Ocean temperatures are soaring as policymakers around the world continue to not only resist phasing out the fossil fuels driving the planetary emergency but also expand oil, gas, and coal development. Many coastal communities are unprepared for the extreme weather events that are increasing as air and sea temperatures rise.

"As a climate scientist that tracks hurricane activity, I recognize that the fun-filled summer season has increasingly become a time of dread for the dangers that await," Astrid Caldas, a senior climate scientist for community resilience at the Union of Concerned Scientists, said Thursday. "The people and places that have found themselves in the path of a tropical storm can attest to its utter and enduring devastation, which often hits communities of color and low-income communities the hardest."

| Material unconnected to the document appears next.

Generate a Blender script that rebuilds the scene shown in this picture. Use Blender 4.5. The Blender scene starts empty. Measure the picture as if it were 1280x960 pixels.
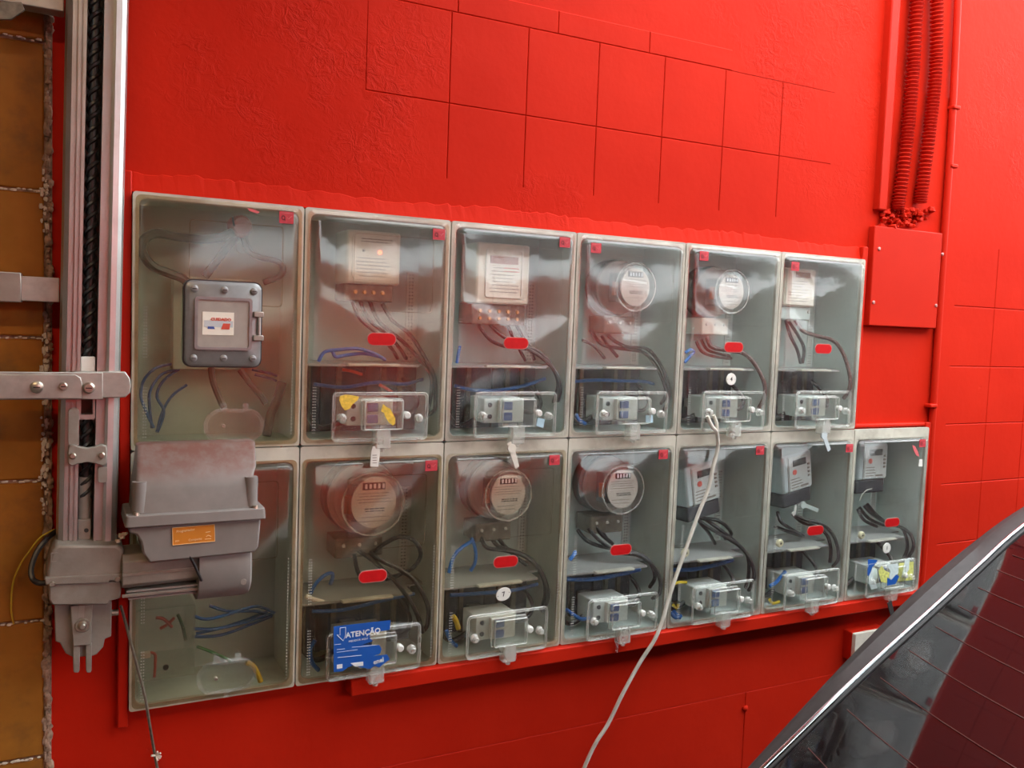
import bpy, bmesh, math, random
from mathutils import Vector, Matrix, Euler

# ---------------------------------------------------------------- camera, world, light, exposure
scene = bpy.context.scene
COL = scene.collection
FOCAL = 1100.24
CAM = Vector((-0.12711, -1.92908, 1.72068))
CROT = Euler((1.50077, -0.03782, -0.47408), 'XYZ')
cam_data = bpy.data.cameras.new('camera')
cam_data.sensor_width = 36.0
cam_data.sensor_fit = 'HORIZONTAL'
cam_data.lens = FOCAL / 1280.0 * 36.0
cam_data.clip_start = 0.02
cam = bpy.data.objects.new('camera', cam_data)
cam.location = CAM
cam.rotation_euler = CROT
COL.objects.link(cam)
scene.camera = cam
CR = CROT.to_matrix()

def at(px, py, Y):
    d = CR @ Vector(((px - 640) / FOCAL, -(py - 480) / FOCAL, -1.0))
    return CAM + d * ((Y - CAM.y) / d.y)

world = bpy.data.worlds.new('sky')
scene.world = world
world.use_nodes = True
wn = world.node_tree
wn.nodes.clear()
wo = wn.nodes.new('ShaderNodeOutputWorld')
wb = wn.nodes.new('ShaderNodeBackground')
wb.inputs['Color'].default_value = (0.93, 0.98, 1.0, 1)
wb.inputs['Strength'].default_value = 7.9
wn.links.new(wb.outputs[0], wo.inputs[0])

scene.view_settings.view_transform = 'Standard'
scene.view_settings.look = 'None'
scene.view_settings.gamma = 1.0
scene.view_settings.use_curve_mapping = False
scene.view_settings.exposure = 0.0
scene.cycles.transparent_max_bounces = 32
scene.cycles.max_bounces = 8

random.seed(7)

# ---------------------------------------------------------------- materials
def nt(name):
    m = bpy.data.materials.new(name)
    m.use_nodes = True
    t = m.node_tree
    t.nodes.clear()
    out = t.nodes.new('ShaderNodeOutputMaterial')
    return m, t, out

def N(t, kind, **kw):
    n = t.nodes.new(kind)
    for k, v in kw.items():
        if isinstance(k, str) and hasattr(n, k) and k not in n.inputs:
            setattr(n, k, v)
        else:
            n.inputs[k].default_value = v
    return n

def math_node(t, op, a, b=None):
    n = t.nodes.new('ShaderNodeMath')
    n.operation = op
    for i, x in enumerate((a, b)):
        if x is None:
            continue
        if isinstance(x, (int, float)):
            n.inputs[i].default_value = x
        else:
            t.links.new(x, n.inputs[i])
    return n.outputs[0]

def ramp(t, src, stops):
    r = t.nodes.new('ShaderNodeValToRGB')
    els = r.color_ramp.elements
    while len(els) < len(stops):
        els.new(0.5)
    for e, (p, c) in zip(els, stops):
        e.position = p
        e.color = (c[0], c[1], c[2], 1) if not isinstance(c, (int, float)) else (c, c, c, 1)
    t.links.new(src, r.inputs[0])
    return r.outputs[0]

def pos(t):
    return t.nodes.new('ShaderNodeNewGeometry').outputs['Position']

def noise(t, vec, scale, detail=4.0, rough=0.55, dist=0.0):
    n = t.nodes.new('ShaderNodeTexNoise')
    n.inputs['Scale'].default_value = scale
    n.inputs['Detail'].default_value = detail
    n.inputs['Roughness'].default_value = rough
    n.inputs['Distortion'].default_value = dist
    if vec is not None:
        t.links.new(vec, n.inputs['Vector'])
    return n.outputs['Fac']

def bump(t, h, strength, dist, prev=None):
    b = t.nodes.new('ShaderNodeBump')
    b.inputs['Strength'].default_value = strength
    b.inputs['Distance'].default_value = dist
    t.links.new(h, b.inputs['Height'])
    if prev is not None:
        t.links.new(prev, b.inputs['Normal'])
    return b.outputs[0]

def mixcol(t, fac, a, b):
    m = t.nodes.new('ShaderNodeMix')
    m.data_type = 'RGBA'
    for s, x in ((m.inputs[6], a), (m.inputs[7], b)):
        if isinstance(x, tuple):
            s.default_value = (*x, 1)
        else:
            t.links.new(x, s)
    if isinstance(fac, (int, float)):
        m.inputs[0].default_value = fac
    else:
        t.links.new(fac, m.inputs[0])
    return m.outputs[2]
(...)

"U.S. coastal communities are tired of crossing their fingers and hoping these storms of epic, record-breaking proportions veer away from their homes, dissipate, or spin out over the Atlantic," Caldas added. "It's imperative that local, state, and federal policymakers and emergency planners help keep communities safe by prioritizing investments to get homes, businesses, and infrastructure in frontline communities climate-ready and be prepared to ensure a quick and just recovery should disaster strike. Reining in heat-trapping emissions driving the climate crisis is also essential."

According to NOAA, there were 28 billion-dollar natural disasters in the United States alone last year—an unwelcome new record that cost Americans at least $92.9 billion.